[Records from a dataset]
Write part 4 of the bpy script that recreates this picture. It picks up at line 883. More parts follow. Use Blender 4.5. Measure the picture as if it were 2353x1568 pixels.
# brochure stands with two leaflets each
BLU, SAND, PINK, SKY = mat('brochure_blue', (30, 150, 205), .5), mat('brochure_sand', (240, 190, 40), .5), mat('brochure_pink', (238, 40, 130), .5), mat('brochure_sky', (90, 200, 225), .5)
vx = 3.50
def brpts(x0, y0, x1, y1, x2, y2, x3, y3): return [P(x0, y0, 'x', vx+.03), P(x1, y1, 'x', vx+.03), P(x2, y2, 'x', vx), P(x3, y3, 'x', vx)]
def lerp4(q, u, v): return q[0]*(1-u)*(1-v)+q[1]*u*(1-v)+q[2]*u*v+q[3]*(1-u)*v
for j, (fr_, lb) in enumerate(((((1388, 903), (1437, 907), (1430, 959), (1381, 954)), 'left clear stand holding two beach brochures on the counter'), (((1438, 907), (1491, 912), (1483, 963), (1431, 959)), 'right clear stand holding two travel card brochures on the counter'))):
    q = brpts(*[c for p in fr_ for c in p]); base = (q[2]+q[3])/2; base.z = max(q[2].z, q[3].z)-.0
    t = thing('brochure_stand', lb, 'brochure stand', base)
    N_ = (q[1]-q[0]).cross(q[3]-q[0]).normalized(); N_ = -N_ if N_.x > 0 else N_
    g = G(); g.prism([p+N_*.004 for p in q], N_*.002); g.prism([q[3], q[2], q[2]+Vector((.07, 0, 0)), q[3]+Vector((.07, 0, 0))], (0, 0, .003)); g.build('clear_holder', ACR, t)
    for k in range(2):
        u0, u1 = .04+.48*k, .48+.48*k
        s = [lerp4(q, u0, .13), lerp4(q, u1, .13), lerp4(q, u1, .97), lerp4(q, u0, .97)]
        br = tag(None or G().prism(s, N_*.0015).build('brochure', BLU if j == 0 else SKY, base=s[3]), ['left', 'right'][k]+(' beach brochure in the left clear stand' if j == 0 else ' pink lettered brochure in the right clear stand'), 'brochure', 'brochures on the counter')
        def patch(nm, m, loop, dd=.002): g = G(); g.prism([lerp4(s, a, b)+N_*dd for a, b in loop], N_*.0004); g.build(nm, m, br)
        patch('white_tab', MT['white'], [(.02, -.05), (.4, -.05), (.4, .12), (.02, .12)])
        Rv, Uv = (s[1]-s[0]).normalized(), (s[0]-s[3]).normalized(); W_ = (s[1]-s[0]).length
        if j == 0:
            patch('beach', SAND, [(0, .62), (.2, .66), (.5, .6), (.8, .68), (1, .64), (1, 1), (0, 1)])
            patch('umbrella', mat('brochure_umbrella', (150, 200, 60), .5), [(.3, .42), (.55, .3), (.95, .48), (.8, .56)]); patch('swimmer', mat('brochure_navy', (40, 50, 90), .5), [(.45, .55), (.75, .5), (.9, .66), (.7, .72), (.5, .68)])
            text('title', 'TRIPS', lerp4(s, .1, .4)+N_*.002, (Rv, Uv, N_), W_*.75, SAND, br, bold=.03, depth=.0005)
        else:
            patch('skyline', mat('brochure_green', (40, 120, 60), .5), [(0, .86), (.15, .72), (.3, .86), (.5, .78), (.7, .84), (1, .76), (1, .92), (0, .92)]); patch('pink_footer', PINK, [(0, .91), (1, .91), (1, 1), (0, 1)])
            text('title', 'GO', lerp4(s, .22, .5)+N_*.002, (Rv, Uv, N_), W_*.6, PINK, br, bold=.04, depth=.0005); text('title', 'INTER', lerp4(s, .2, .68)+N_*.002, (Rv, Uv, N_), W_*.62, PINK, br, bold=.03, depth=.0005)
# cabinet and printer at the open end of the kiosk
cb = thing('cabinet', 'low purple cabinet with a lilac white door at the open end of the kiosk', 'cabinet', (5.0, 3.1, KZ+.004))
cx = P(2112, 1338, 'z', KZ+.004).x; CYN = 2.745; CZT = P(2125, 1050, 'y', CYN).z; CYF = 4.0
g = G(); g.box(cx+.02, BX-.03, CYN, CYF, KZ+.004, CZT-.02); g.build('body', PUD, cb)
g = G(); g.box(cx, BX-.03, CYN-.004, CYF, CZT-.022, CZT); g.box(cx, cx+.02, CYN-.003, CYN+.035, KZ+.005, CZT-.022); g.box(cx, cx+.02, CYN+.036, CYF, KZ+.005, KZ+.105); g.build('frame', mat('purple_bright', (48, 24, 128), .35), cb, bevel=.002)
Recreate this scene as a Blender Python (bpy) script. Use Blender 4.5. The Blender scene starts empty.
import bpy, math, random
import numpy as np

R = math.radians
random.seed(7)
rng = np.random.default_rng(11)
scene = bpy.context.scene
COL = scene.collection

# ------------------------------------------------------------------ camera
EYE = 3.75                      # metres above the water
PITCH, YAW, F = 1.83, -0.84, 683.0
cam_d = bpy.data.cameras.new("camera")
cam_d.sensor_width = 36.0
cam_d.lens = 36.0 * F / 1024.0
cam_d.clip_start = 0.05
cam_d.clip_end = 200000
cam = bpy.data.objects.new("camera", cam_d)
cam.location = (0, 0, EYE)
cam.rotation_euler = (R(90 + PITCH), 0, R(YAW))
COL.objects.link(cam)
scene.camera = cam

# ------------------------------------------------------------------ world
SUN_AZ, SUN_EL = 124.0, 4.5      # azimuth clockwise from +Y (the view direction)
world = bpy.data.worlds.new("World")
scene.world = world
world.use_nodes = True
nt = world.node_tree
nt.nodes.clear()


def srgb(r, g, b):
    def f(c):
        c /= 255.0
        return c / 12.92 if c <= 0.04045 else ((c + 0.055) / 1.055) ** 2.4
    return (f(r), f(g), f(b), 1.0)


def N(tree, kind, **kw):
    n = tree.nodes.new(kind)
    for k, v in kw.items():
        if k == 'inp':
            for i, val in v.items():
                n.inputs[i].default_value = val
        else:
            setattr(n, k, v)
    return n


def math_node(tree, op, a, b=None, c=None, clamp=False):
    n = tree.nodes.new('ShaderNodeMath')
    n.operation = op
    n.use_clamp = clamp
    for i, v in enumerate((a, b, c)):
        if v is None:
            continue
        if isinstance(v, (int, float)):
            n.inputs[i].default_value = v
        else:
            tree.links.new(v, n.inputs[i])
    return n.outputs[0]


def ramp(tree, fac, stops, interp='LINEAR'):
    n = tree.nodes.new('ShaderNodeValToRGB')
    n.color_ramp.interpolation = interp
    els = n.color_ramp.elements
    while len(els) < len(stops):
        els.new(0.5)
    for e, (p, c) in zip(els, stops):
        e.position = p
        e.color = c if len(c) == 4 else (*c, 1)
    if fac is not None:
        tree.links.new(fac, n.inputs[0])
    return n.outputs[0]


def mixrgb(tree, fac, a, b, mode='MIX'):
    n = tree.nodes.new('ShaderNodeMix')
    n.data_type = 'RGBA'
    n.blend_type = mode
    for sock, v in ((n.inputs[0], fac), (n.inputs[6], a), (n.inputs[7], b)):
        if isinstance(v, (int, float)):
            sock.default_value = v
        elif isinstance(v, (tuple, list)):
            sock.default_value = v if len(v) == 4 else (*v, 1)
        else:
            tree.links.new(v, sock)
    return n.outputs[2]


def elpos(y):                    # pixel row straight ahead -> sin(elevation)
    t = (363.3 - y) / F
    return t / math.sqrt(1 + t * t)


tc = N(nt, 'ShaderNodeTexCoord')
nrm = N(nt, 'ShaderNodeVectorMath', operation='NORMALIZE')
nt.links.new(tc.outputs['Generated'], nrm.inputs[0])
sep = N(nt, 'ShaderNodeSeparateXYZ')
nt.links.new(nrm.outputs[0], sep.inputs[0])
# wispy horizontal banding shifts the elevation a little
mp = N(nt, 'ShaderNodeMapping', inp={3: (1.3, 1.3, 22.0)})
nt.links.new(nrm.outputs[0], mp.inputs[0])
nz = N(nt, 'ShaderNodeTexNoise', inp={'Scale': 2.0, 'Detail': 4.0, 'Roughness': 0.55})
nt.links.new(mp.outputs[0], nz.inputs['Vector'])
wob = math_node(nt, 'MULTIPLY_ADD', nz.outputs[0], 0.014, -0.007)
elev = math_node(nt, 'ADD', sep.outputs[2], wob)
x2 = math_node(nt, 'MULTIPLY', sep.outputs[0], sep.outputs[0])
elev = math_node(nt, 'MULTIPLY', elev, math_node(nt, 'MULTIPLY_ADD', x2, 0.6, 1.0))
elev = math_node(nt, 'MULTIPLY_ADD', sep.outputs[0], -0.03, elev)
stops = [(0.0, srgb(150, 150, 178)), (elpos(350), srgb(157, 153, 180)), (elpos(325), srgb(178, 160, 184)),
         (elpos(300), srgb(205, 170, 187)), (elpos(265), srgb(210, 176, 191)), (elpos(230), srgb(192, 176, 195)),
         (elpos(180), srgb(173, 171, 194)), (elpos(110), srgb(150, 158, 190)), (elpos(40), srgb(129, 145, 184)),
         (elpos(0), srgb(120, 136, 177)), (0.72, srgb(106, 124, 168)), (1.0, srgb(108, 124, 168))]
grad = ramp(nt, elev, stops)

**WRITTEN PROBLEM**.
Repeat, character for character, the lines of the material above from the line with "Recreate this scene" through the line with "return (f(r), f(g), f(b), 1.0)".

**CORRECT ANSWER**.
Recreate this scene as a Blender Python (bpy) script. Use Blender 4.5. The Blender scene starts empty.
import bpy, math, random
import numpy as np

R = math.radians
random.seed(7)
rng = np.random.default_rng(11)
scene = bpy.context.scene
COL = scene.collection

# ------------------------------------------------------------------ camera
EYE = 3.75                      # metres above the water
PITCH, YAW, F = 1.83, -0.84, 683.0
cam_d = bpy.data.cameras.new("camera")
cam_d.sensor_width = 36.0
cam_d.lens = 36.0 * F / 1024.0
cam_d.clip_start = 0.05
cam_d.clip_end = 200000
cam = bpy.data.objects.new("camera", cam_d)
cam.location = (0, 0, EYE)
cam.rotation_euler = (R(90 + PITCH), 0, R(YAW))
COL.objects.link(cam)
scene.camera = cam

# ------------------------------------------------------------------ world
SUN_AZ, SUN_EL = 124.0, 4.5      # azimuth clockwise from +Y (the view direction)
world = bpy.data.worlds.new("World")
scene.world = world
world.use_nodes = True
nt = world.node_tree
nt.nodes.clear()


def srgb(r, g, b):
    def f(c):
        c /= 255.0
        return c / 12.92 if c <= 0.04045 else ((c + 0.055) / 1.055) ** 2.4
    return (f(r), f(g), f(b), 1.0)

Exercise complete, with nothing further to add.